After pictures, I also drilled two holes on the bottom to act as an exhaust, while the fans intake air above. If you don’t have a place for the air to escape, the cooling won’t work very well.

Fan Components

Thoughts here:

  • You’ll want to make sure you clean the holes when done drilling them. The PVC can leave burrs that will jam the fan blades.
  • I don’t have good suggestions for drilling the holes. Mine don’t look good, but they’re covered by the fan screens anyway.
  • One fan might be enough. The fans I got move quite a bit of air.
  • I stuck the temperature probe between the two SDRs and stuck it to the DIN rail mount for Pis with a dollop of hot glue. I checked the temperature using a infrared thermometer to make sure they weren’t too hot. Make sure you verify things to ensure the temperature probe is getting a semi accurate temerature.

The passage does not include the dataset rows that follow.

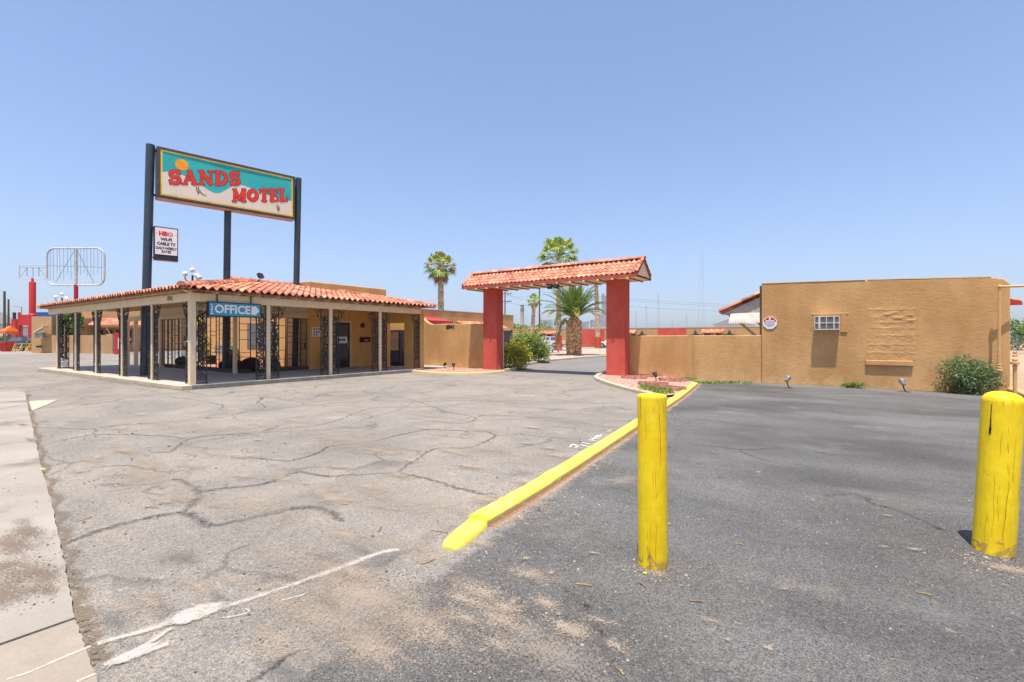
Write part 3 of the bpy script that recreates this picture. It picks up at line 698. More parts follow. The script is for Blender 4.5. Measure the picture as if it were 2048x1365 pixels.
# posts
def scroll(mb, cx, cz, r, turns, a0, sgn, wdt, ax):
    pts = []
    n = int(13*turns)
    for i in range(n+1):
        t = i/n; a = a0+sgn*turns*2*math.pi*t; q = r*(1-.86*t)
        pts.append((cx+q*math.cos(a), cz+q*math.sin(a)))
    mb.tube([ax(p) for p in pts], wdt, 4, False)
def panel_mesh(w=.31, h=2.38):
    """Wrought-iron strip: two uprights with a run of paired scrolls between, a volute at the foot and a leafy bracket at the head; built in x-z."""
    mb = MB(); ax = lambda p: (p[0], 0, p[1])
    for x in (.012, w-.012): mb.bar((x, 0, 0), (x, 0, h), .028, .024)
    for z in (.03, .34, h-.25, h-.03): mb.bar((0, 0, z), (w, 0, z), .018, .018)
    scroll(mb, w/2, .185, .128, 1.9, -1.2, 1, .014, ax)
    z = .36; n = 8; st = (h-.25-.36)/n
    for i in range(n):
        s = 1 if i % 2 else -1; r = st*.25
        c1 = (w/2+s*.018, z+st*.27); c2 = (w/2-s*.018, z+st*.74)
        scroll(mb, c1[0], c1[1], r*1.3, 1.6, math.pi/2, -s, .0155, ax); scroll(mb, c2[0], c2[1], r*1.3, 1.6, -math.pi/2, -s, .0155, ax)
        mb.tube([ax((w/2-s*.12, z+st*.05)), ax((w/2+s*.02, z+st*.5)), ax((w/2+s*.12, z+st*.95))], .012, 4, False)
        for q in (-1, 1):
            mb.obox(ax((w/2+q*w*.29, z+st*(.5+.22*q*s))), (1, 0, .5), (0, 1, 0), (-.5, 0, 1), .085, .008, .042)
        z += st
    scroll(mb, w/2, h-.14, .085, 1.5, 0, 1, .009, ax)
    mb.tube([ax((w, h-.42)), ax((w+.05, h-.40)), ax((w+.10, h-.25)), ax((w+.20, h-.06)), ax((w+.24, h-.01))], .014, 4, False)
    scroll(mb, w+.07, h-.10, .065, 1.4, math.pi, -1, .014, ax); scroll(mb, w+.10, h-.24, .04, 1.3, 0, 1, .013, ax)
    return mb
iron0 = panel_mesh().build('iron_panel', IRON, None, local=True); iron_me = iron0.data; bpy.data.objects.remove(iron0)
iron1 = panel_mesh(.30, 2.14).build('iron_panel', IRON, None, local=True); iron_me2 = iron1.data; bpy.data.objects.remove(iron1)
def post(x, y, top, sides, me=iron_me, PW=.06):
    b = MB(); b.box(x-PW, x+PW, y-PW, y+PW, FZ, top)
    p = b.build('post', CREAM, off, bevel=.006)
    for (dx, dy) in sides:
        q = bpy.data.objects.new('iron_panel', me); COL.objects.link(q); q.parent = p
        q.location = (x+dx*(PW+.012)-off.location.x, y+dy*(PW+.012)-off.location.y, FZ+.004)
        q.rotation_euler = (0, 0, math.atan2(dy, dx))
for px in (116, 153, 194, 246, 306): post(pY(px, YF)[0], YF, bz0, [(1, 0)]+([(-1, 0)] if px > 150 else [(0, 1)]), PW=.05)
post(XF, YF, bz0, [(-1, 0), (0, 1)], PW=.078)
for px in (535.5, 660, 759): post(XF, pX(px, XF)[1], bz0, [(0, 1), (0, -1)])
for px in (272, 323): post(pY(px, 9.1)[0], 9.1, 2.30, [], PW=.075)
post(pY(134, 9.1)[0]-.3, 9.1, 2.30, [(1, 0)], iron_me2)
post(pY(256, 9.1)[0], 9.1, 2.30, [(-1, 0)], iron_me2)
post(XW-.13, 9.1, 2.30, [])
q = bpy.data.objects.new('iron_panel', iron_me); COL.objects.link(q); q.parent = off
q.location = (.0, 15.28-YF, FZ+.004); q.rotation_euler = (0, 0, -math.pi/2)
# door
dy0, dy1 = 13.27, 14.2
m = MB(); m.box(XW-.05, XW+.035, dy0, dy0+.075, FZ, 2.25); m.box(XW-.05, XW+.035, dy1-.075, dy1, FZ, 2.25); m.box(XW-.05, XW+.033, dy0+.075, dy1-.075, 2.165, 2.25)
dr = m.build('door_frame', CREAM, off)
m = MB()
for a in ((dy0+.075, dy0+.185, FZ, 2.165), (dy1-.165, dy1-.075, FZ, 2.165), (dy0+.185, dy1-.165, FZ, .5), (dy0+.185, dy1-.165, 2.06, 2.165)): m.box(XW-.03, XW+.012, *a)
dd = m.build('door', DARK, off)
m = MB(); m.box(XW-.022, XW-.01, dy0+.185, dy1-.165, .5, 2.06); m.build('pane', glass('door_glass', (.09, .10, .10), .08), dd)
m = MB(); m.bar((XW+.06, dy1-.2, 1.0), (XW+.06, dy1-.2, 1.3), .025); m.build('handle', CHROME, dd)
m = MB(); m.box(XW-.009, XW-.004, dy0+.2, dy1-.2, 1.22, 1.52); ds = m.build('door_sign', SIGNW, dd)
m = MB()
for i, (a, b) in enumerate(((.05, .22), (.25, .42))): m.box(XW-.0035, XW-.002, dy0+.2+a, dy0+.2+b, 1.33, 1.43)
m.build('lettering', mk('blue_letters', (.05, .12, .35)), ds)
# court window
m = MB(); wx0, wx1 = pY(495, YW)[0], pY(553, YW)[0]
m.box(wx0, wx1, YW-.02, YW+.03, .92, 2.17); wn = m.build('window', mk('mauve_window_frame', (.23, .19, .2)), off)
m = MB(); xm = wx0+(wx1-wx0)*.46; m.box(wx0+.06, xm, YW-.026, YW-.021, .98, 2.11); m.build('blind', BLIND, wn)
m = MB(); m.box(xm+.06, wx1-.06, YW-.026, YW-.021, .98, 2.11); m.build('pane', glass('court_window_glass', (.14, .13, .22), .1), wn)
m = MB(); m.box(pY(412, YW)[0]-.9, pY(412, YW)[0]-.05, YW-.03, YW+.01, .2, 2.3); m.build('slatted_door', mk('brown_slats', (.12, .065, .045), (.08, .045, .03), 3, .7, stretch=(40, 1, 1)), off)

# entry things on the office wall
t = thing('notice_board', 'white notice with three lines on the ochre wall left of the office door', 'sign', (XW, 12.42, 1.72))
m = MB(); m.box(XW+.004, XW+.02, 12.2, 12.66, 1.52, 1.93); m.build('board', SIGNW, t)
m = MB()
for a, b in ((12.27, 12.34), (12.40, 12.47), (12.52, 12.59)): m.box(XW+.0205, XW+.0215, a, b, 1.81, 1.88)
for z0, ws in ((1.69, (.08, .05, .1)), (1.58, (.07, .09))):
    yy = 12.27
    for w in ws: m.box(XW+.0205, XW+.0215, yy, yy+w, z0, z0+.055); yy += w+.03
m.build('lettering', BLKL, t)
t = thing('wall_lamp', 'small dark lantern on the ochre wall right of the office door', 'lamp', (XW, 14.78, 2.05))
m = MB(); m.box(XW+.002, XW+.03, 14.74, 14.82, 1.97, 2.12); m.tube([(XW+.03, 14.78, 2.08), (XW+.09, 14.78, 2.16), (XW+.13, 14.78, 2.14)], .012, 6); m.lathe((XW+.13, 14.78, 1.94), [(.03, 0), (.075, .03), (.085, .16), (.05, .2), (.01, .24)], 8); m.build('bracket', DARK, t)
m = MB(); m.lathe((XW+.13, 14.78, 1.90), [(.02, 0), (.055, .015), (.06, .036)], 10); m.build('glass', GLOBE, t)
t = thing('mail_box', 'dark red letter box above a narrow shelf on the ochre wall', 'mailbox', (XW, 14.95, 1.3))
m = MB(); m.box(XW+.004, XW+.16, 14.68, 15.2, 1.27, 1.50); m.build('box', mk('maroon_paint', (.15, .018, .014), None, 4, .5), t, bevel=.012)
m = MB()
for i in range(4): m.box(XW+.1605, XW+.1625, 14.86+i*.055, 14.90+i*.055, 1.33, 1.38)
m.build('lettering', SIGNW, t)
m = MB(); m.box(XW+.003, XW+.20, 14.66, 15.36, 1.215, 1.25); m.build('shelf', CREAM, t)
t = thing('potted_plant', 'leafy plant in a terracotta pot against the wall between two porch posts', 'plant', (-18.25, 12.72, FZ))
m = MB(); m.lathe((-18.25, 12.72, FZ+.002), [(.15, 0), (.21, .42), (.235, .43), (.235, .5), (.2, .5), (.19, .46)], 18); m.build('pot', POT, t, smooth=40)
# OFFICE sign hung from the beam
pa, pb = pX(414, XF+.12), pX(519, XF+.12)
t = thing('office_sign', 'blue hanging sign with white arrow reading OFFICE below the porch beam', 'sign', (XF+.12, (pa[1]+pb[1])/2, 2.2))
y0, y1_ = 7.05, 10.15
da, db = dep(XF+.13, y0), dep(XF+.13, y1_)
def ypx(px): return pX(px, XF+.13)[1]
y0, y1_ = ypx(416), ypx(518)
zt, zb = 2.50, 2.125
m = MB(); m.box(XF+.10, XF+.20, y0-.03, y1_+.03, zb-.03, zt+.03); m.build('cabinet', mk('dark_navy_cabinet', (.02, .03, .045), None, 4, .5), t, bevel=.006)
XS = XF+.2035
m = MB(); m.box(XF+.195, XS, y0, y1_, zb, zt); fc = m.build('face', SIGNB, t)
L = y1_-y0
text('lettering', 'OFFICE', (XS+.001, y0+L*.445, (zt+zb)/2-.004), (0, 1, 0), (0, 0, 1), .36, SIGNW, t, .010, 1.0, fit=L*.69, tall=.262)
ax0 = y0+L*.815
m = MB(); zc = (zt+zb)/2
m.prism([(XS+.0005, ax0, zc-.13), (XS+.0005, ax0+L*.075, zc-.13), (XS+.0005, ax0+L*.075, zc-.165), (XS+.0005, ax0+L*.165, zc), (XS+.0005, ax0+L*.075, zc+.165), (XS+.0005, ax0+L*.075, zc+.13), (XS+.0005, ax0, zc+.13)], (.003, 0, 0)); m.build('arrow', SIGNW, t)
m = MB()
for i in range(5): m.box(XS, XS+.002, y0+L*(.028+.008*(i % 2)), y0+L*(.070-.012*(i % 3 == 1)), zb+.035+i*.064, zb+.072+i*.064)
m.build('small_lettering', SIGNW, t)
for yy in (y0+.25, y1_-.25): m = MB(); m.box(XF+.12, XF+.14, yy-.015, yy+.015, zt+.03, 2.78); m.build('hanger', DARK, t)

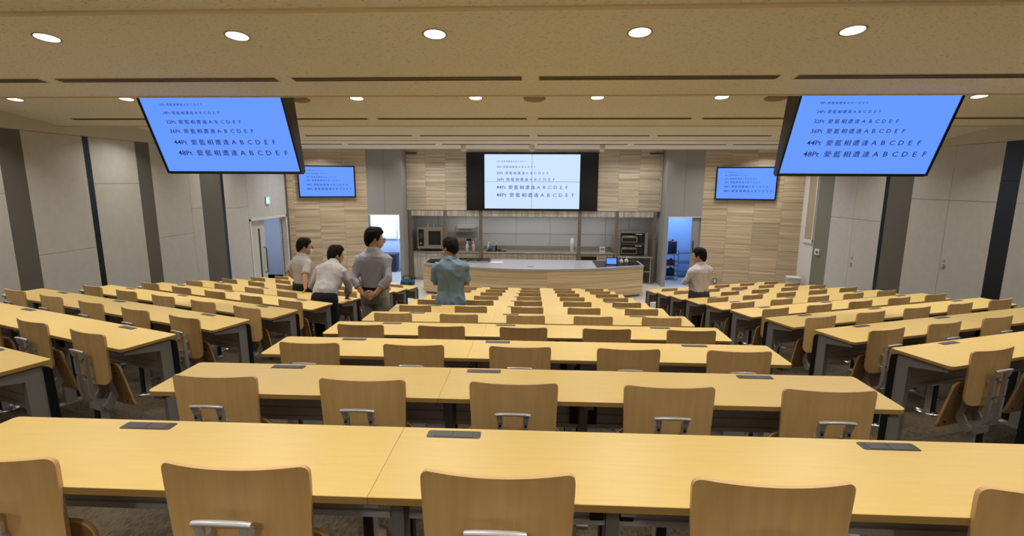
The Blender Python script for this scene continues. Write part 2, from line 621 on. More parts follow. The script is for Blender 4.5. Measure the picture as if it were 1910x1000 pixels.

Parts for this section and notes:

  • Thermostat
    • The black and red are the input, black and yellow is output. Black is always ground on this unit. I wired the black and red input to the barrel jack, and the yellow and black output to the fans. There’s no need to combine wires or tie things together.
  • 60mm Fans
    • These fit nice on the enclosure. If you opt for other sizes, make sure they’ll fit on the enclosure still. These have a connector, but I just clipped it off and use the bare wires.
  • 60mm fan screens
    • Mostly for bugs, not dust. Though I think these will keep the bigger dust parts out.
  • DC Barrel Plug
    • This fits into the PoE splitter’s jack perfect.
  • Wire / Connectors
    • You’ll probably want some wire to extend the output up for the fans. The input side has enough length to not need extension. Also keep in mind the fans will die someday, and you probably don’t want to drag out your soldering iron and solder things in odd places.

RF Components

The RF side is pretty easy. We’re running a dual 1090/978 MHz antenna to get both ADS-B and UAT transmissions. We split the signal so we can use one antenna and both SDRs.

I don’t have a lot of insight here as I’m not very knowledgeable on RF things. These parts worked for me.